The Underwriting Agreement, dated August 5, 2009, by and among the Company, as issuer, the Guarantor, as guarantor, and Wells Fargo Securities, LLC, for itself and on behalf of several underwriters listed on Schedule A thereto, relating to the underwritten public offering of the Notes, is filed as Exhibit 1.1 to this Form 8-K and is incorporated by reference into the Registration Statement.

The Note and related Guarantee are filed as Exhibits 4.1 and 4.2 to this Form 8-K, respectively, and are incorporated by reference into the Registration Statement.
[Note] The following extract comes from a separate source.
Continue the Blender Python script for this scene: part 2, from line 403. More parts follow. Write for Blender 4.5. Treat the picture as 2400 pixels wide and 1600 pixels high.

Legal opinions of Kilpatrick Stockton LLP and Woodburn and Wedge with respect to the validity of the Notes and the Guarantee are filed as Exhibits 5.1 and 5.2 to this Form 8-K, respectively, and are incorporated by reference into the Registration Statement.

 

Item 9.01. Financial Statements and Exhibits.

(d) Exhibits

 

Exhibit No.

 

Description

  1.1

  Underwriting Agreement, dated August 5, 2009, by and among AGL Capital Corporation, as issuer, AGL Resources Inc., as guarantor, and Wells Fargo Securities, LLC, for itself and on behalf of the several underwriters listed on Schedule A thereto.


  4.1

  AGL Capital Corporation 5.25% Senior Secured Notes due 2019.

  4.2

  AGL Resources Inc. Guarantee dated August 10, 2009.

  5.1

  Opinion of Kilpatrick Stockton LLP.

  5.2

  Opinion of Woodburn and Wedge, special Nevada counsel.

24.1

  Consent of Kilpatrick Stockton LLP (included in Exhibit 5.1).

24.2

  Consent of Woodburn and Wedge (included in Exhibit 5.2).

99.1

  Press Release of the Guarantor dated August 5, 2009.


SIGNATURE

Pursuant to the requirements of the Securities Exchange Act of 1934, the registrant has duly caused this report to be signed on its behalf by the undersigned hereunto duly authorized.

 

  AGL RESOURCES INC.
  (Registrant)
Date: August 10, 2009  

/s/ Andrew W. Evans

 

Andrew W. Evans

Executive Vice President, Chief Financial Officer and Treasurer


Exhibit Index

 

Exhibit No.

 

Description

  1.1

  Underwriting Agreement, dated August 5, 2009, by and among AGL Capital Corporation, as issuer, AGL Resources Inc., as guarantor, and Wells Fargo Securities, LLC, for itself and on behalf of the several underwriters listed on Schedule A thereto.

  4.1

  AGL Capital Corporation 5.25% Senior Secured Notes due 2019.

  4.2

  AGL Resources Inc. Guarantee dated August 10, 2009.

  5.1

  Opinion of Kilpatrick Stockton LLP.

  5.2

  Opinion of Woodburn and Wedge, special Nevada counsel.

24.1

  Consent of Kilpatrick Stockton LLP (included in Exhibit 5.1).

24.2

  Consent of Woodburn and Wedge (included in Exhibit 5.2).

99.1

  Press Release of the Guarantor dated August 5, 2009.